Are Wall Streeters Worth The Money? Just Ask Counterparts Elsewhere

The New York Stock Exchange in Manhattan. Only the U.K., with its famous “City” equivalent, functions on a comparable level when it comes to allocating capital. (AP)

The New York Stock Exchange in Manhattan. Only the U.K., with its famous “City” equivalent, functions on a comparable level when it comes to allocating capital. (AP)

Pity Wall Street.

The Democratic Party’s presidential candidates have painted a bull’s-eye on its back. Bernie Sanders wants to nationalize it. Hillary Clinton joins in the feeding frenzy, lest she and her husband’s ties to Goldman Sachs and other institutions become a bigger issue.

Wall Street bankers are widely portrayed as evil parasites, feeding their greed through speculation that serves no good other than to line unsavory pockets and buying off politicians with campaign contributions and lucrative speaking fees. “One percent’” Wall Streeters are said to be getting mega-rich while everyone else suffers.

Republican candidates fear coming to Wall Street’s defense. Any positive words about it will end up as a negative sound-bite come election time. During the Occupy Wall Street riots, I do not recall one political voice speaking up for Wall Street against the tirades of hooligan protesters.

Those trained in basic economics should counter this pillorying of Wall Street. Yes, there are abuses. Yes, there are some bad apples. Yes, there are some undeserved bonuses.

But we must ask why markets lavish riches on do-nothings who inflict damage rather than do good? Why should those who are producing no value be rewarded so handsomely?

No one is forced to use the service of Wall Streeters. Financial exchange is voluntary.

“Wall Street,” broadly defined to include investment banks, Silicon Valley venture capital, private equity funds and other types of participants in capital markets, create value by matching investors and savers and helping companies to obtain needed capital in the most efficient way.

They do a good job and are paid well if they succeed in directing savings to their highest and best use. They subtract from potential value and are paid poorly if they direct savings to low and poor uses.

Warren Buffett counts among the world’s richest because of his acute ability to match his shareholders’ capital with investment opportunities. It is strange that no one criticizes Buffett when he is doing what Wall Street does, while polishing his anti-greed image by currying political favor from Omaha, Neb.

Wall Street (including Buffett) intermediates between saving and investment because savers, such as contributors to retirement accounts or buyers of insurance policies, have little expertise in matching their savings to investments.


Business investors create new business and expand established ones, but they are not specialized in seeking out savers to fund their plans.

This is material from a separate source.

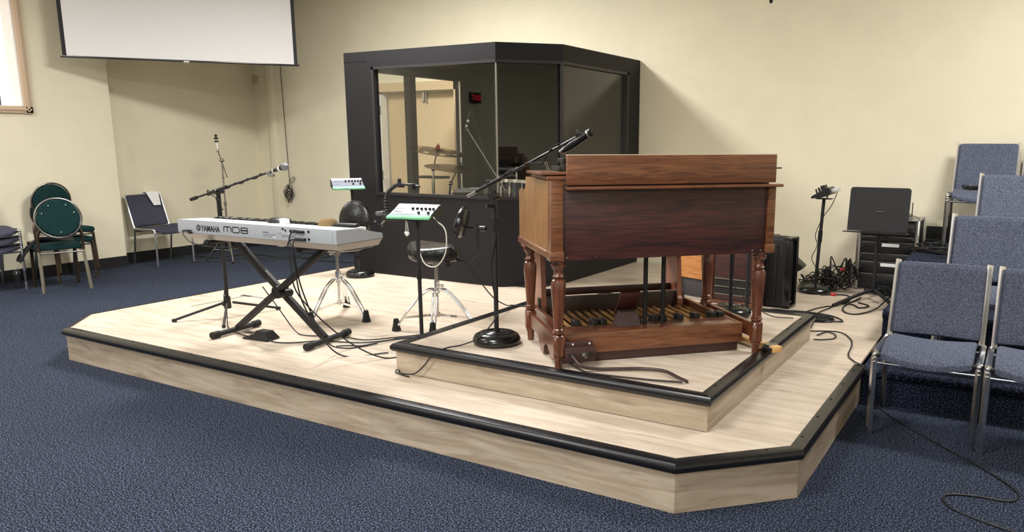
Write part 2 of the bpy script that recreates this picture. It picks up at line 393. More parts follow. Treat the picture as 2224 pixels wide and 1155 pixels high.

The striking feature of the U.S. capital market, as opposed to banks, is its reliance on stock markets and open competition. In the United States, market capitalization far exceeds the value of GDP, whereas in Europe and Japan it averages a little over half.

In Europe and Japan, banks play the role of Wall Street. They decide who gets investment finance and who does not. In many cases, these banks are closely tied to related businesses or to state and national governments.

Like their Chinese counterparts, they are inclined to allocate capital to lower-return but politically attractive uses. After all, an important regional politician might need a faltering local company propped up. Or the bank may loan to a company of which it owns 20%.

And which bank with any sense will back a startup operating from the young founder’s garage?

The chart above offers a simple measure of Wall Street performance, relative to the European and Japanese alternative. It divides the average GDP growth rate by the average gross saving rate to calculate how much growth various countries get from one percentage point of savings.

The figures are averages for 1980 to 2015 to capture long-run performance. They show that for every one percentage point of the savings rate, the U.S. gets 0.15 of one percentage point of GDP growth. Europe and Japan get half as much. Only the United Kingdom, with its famous “City” equivalent to Wall Street, functions on a comparable level.

If anti-Wall Street politicians and Occupy Wall Street rioters had their way, U.S. capital markets would at best revert to allocating capital like the rest of the world. A 20% saving rate would generate a GDP growth rate of 1.5% rather than 3%. Slow growth would be our new normal.

Maybe we should stick with what we have, and let the Wall Streeters get rich. If they fail, we savers will lose along with them.

Gregory is Cullen Distinguished Professor of Economics at the University of Houston and research fellow at the Hoover Institution at Stanford.